Abstract
A layer of permafrost, approximately 500m thick, lies immediately beneath the surface of Arctic Alaska’s Central North Slope. This frozen layer of unusually high seismic velocity overlies more than twenty producing fields containing over 60 Billion in place barrels of light and heavy oil. Multiple reservoir levels ranging in depth from 1000m to 3000m are nominally imaged using conventional surface 3D seismic technologies. Natural arctic surface features and man-made sub-surface activities produce local bodies of unfrozen sediment with anomalously low velocity in the surrounding high velocity permafrost. Abrupt lateral and vertical velocity variations detrimentally affect the conventional surface seismic image at reservoir depths, thereby negatively impacting our ability to describe the reservoirs and maximize production of this vast resource.

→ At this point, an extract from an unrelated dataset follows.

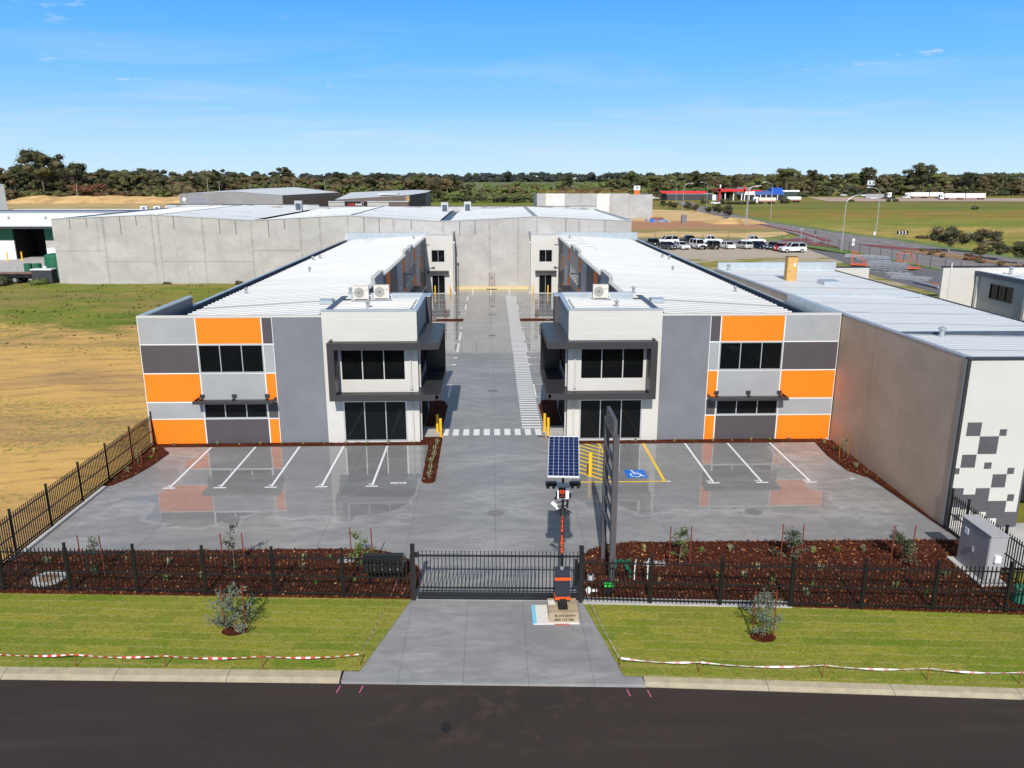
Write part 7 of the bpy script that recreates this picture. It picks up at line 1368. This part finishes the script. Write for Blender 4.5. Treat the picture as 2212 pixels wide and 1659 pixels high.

BP-Alaska, as operator of many of these fields, is motivated to apply optimal seismic acquisition and processing techniques to minimize permafrost-related image distortions. We are therefore developing a permafrost velocity characterization of both the offshore and onshore environments on the Arctic Central North Slope to guide the appraisal of available geophysical techniques. Our characterization is underpinned by: 1) physical properties of frozen and unfrozen sediments taken from the literature, 2) regional and local morphologies of the permafrost based on well log measurements, 3) the application of numerous geophysical techniques for the widespread measurement of shallow (upper 600m) velocities, and 4) a dynamic model for thawing of the permafrost caused by either naturally occurring or man-made circumstances to help predict the extent, shape, and depth of local velocity anomalies.
BP-Alaska is making progress in understanding the permafrost velocity field on the Central North Slope; but gaps in our ability to characterize a large portion of the permafrost interval still persist. Some techniques show promise but may not be economic in a brown field business environment located in an arctic acquisition environment.